Reputation: 49351
I've seen some examples of grepping lines before and after, but I'd like to ignore the middle lines. So, I'd like the line five lines before, but nothing else. Can this be done?
Upvotes: 40
Views: 60522
Reputation: 805
This way is easier for me:
grep --no-group-separator -B5 "pattern" file | sed -n 1~5p
This greps 5 lines before and including the pattern, turns off the --- group separator, then prints every 5th line.
Upvotes: 6
Reputation: 48785
OK, I think this will do what you're looking for. It will look for a pattern, and extract the 5th line before each match.

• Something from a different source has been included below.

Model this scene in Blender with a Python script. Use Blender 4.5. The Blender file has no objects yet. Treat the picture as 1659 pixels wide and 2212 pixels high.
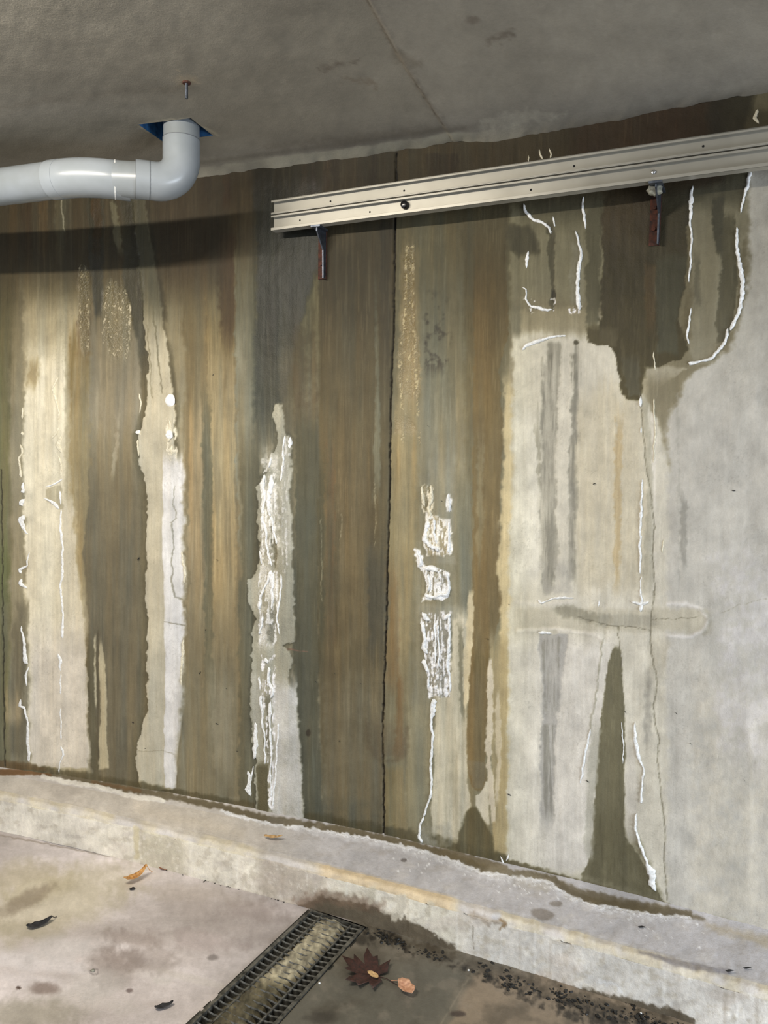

grep -B5 "pattern" filename | awk -F '\n' 'ln ~ /^$/ { ln = "matched"; print $1 } $1 ~ /^--$/ { ln = "" }'
basically how this works is it takes the first line, prints it, and then waits until it sees ^--$
(the match separator used by grep), and starts again.
Upvotes: 37
Reputation: 14147
If you only want to have the 5th line before the match you can do this:
grep -B 5 pattern file | head -1
Edit:
If you can have more than one match, you could try this (exchange pattern
with your actual pattern):
sed -n '/pattern/!{H;x;s/^.*\n\(.*\n.*\n.*\n.*\n.*\)$/\1/;x};/pattern/{x;s/^\([^\n]*\).*$/\1/;p}' file
I took this from a Sed tutorial, section: Keeping more than one line in the hold buffer, example 2 and adapted it a bit.
Upvotes: 9
Reputation: 90336
This is option -B
-B NUM, --before-context=NUM Print NUM lines of leading context before matching lines. Places a line containing -- between contiguous groups of matches.